The Scottish convenience sector, which employs over 55,000 people, faces significant challenges as many employees fall within the scope of the National Insurance (NI) and National Living Wage (NLW) changes.
The increase in NI contributions coupled with a 77p rise in the NLW, announced in the Autumn Budget, could add around £2,400 to the annual cost of employing a full-time worker, according to the Scottish Grocers’ Federation (SGF).
Such combined impact is expected to add tens of millions in additional expenses for retailers across the sector, which “most local retailers simply won’t be able to absorb”.
The SGF highlighted that businesses will either have to pass costs onto customers or “reduce annual pay rises for hard working and long serving staff”, despite the planned uplift in Employment Allowance relief from £5,000 to £10,500.

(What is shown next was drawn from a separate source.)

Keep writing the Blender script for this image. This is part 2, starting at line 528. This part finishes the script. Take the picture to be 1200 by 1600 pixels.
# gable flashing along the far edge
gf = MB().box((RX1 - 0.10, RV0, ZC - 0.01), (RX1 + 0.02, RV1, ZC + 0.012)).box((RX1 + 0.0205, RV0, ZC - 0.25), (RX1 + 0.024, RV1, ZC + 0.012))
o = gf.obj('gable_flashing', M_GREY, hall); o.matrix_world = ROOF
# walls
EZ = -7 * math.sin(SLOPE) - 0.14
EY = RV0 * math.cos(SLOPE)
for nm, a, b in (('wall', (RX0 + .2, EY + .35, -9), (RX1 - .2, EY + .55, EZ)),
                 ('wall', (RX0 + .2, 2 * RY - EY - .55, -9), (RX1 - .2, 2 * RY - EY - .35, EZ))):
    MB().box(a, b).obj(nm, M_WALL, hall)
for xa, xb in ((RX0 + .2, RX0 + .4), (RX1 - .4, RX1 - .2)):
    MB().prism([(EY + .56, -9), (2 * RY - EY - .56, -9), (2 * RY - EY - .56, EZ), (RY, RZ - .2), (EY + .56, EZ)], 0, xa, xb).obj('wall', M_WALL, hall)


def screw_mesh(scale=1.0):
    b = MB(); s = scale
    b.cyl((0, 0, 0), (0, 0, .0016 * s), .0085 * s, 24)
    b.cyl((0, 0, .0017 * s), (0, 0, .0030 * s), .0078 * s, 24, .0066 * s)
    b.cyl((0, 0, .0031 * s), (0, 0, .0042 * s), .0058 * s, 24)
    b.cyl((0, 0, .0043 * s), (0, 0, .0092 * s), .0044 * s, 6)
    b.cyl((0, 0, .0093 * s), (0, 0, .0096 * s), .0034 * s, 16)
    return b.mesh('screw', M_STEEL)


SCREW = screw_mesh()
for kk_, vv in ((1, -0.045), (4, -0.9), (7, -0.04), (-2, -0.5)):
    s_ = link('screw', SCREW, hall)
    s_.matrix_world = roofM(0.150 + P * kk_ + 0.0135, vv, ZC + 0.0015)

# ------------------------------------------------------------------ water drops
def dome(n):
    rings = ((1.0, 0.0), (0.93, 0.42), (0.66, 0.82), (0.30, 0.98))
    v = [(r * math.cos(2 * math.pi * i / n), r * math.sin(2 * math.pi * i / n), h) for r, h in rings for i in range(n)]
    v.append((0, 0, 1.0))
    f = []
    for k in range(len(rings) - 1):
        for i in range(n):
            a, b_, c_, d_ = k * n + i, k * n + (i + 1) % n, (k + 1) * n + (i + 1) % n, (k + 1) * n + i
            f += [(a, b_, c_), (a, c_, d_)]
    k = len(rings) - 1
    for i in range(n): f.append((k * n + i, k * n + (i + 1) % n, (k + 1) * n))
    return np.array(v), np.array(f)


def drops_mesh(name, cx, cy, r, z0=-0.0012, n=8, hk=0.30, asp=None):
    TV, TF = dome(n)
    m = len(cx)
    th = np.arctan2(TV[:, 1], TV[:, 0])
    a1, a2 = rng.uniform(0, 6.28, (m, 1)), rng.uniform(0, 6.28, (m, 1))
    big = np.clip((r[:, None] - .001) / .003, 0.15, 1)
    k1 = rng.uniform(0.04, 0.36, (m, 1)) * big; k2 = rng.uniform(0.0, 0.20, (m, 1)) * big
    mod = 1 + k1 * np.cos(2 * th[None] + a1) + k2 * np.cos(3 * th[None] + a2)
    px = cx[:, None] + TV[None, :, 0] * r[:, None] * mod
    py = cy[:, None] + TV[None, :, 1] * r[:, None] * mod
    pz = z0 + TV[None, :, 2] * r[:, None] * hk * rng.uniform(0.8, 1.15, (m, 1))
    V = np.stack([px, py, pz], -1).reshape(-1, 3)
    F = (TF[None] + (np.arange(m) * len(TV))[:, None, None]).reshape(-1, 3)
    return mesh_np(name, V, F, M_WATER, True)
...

A recent survey conducted by the SGF found that 74% of retailers are now working more than 65hrs a week, just to keep staff costs down.
Luke McGarty head of policy & public affairs at the SGF said: “There is no doubt that local stores employing local staff will have to think twice before taking on anyone new or increasing staff hours. In some cases, it could be the final straw pushing retailers to reduce staff or even close the doors for good.
“We welcome the recognition of the additional support through the uplift in Employment Allowance, but for many that will only mitigate the damage. Small businesses and local shops are the lifeblood of the UK and Scottish Economies, providing a critical economic multiplier to boost local growth. Now is not the time to be penalising them for creating much needed local jobs.”
The Scottish Government will publish its budget on 4 December, and the SGF is calling on ministers to act cautiously on any proposals that could put small businesses under additional pressure.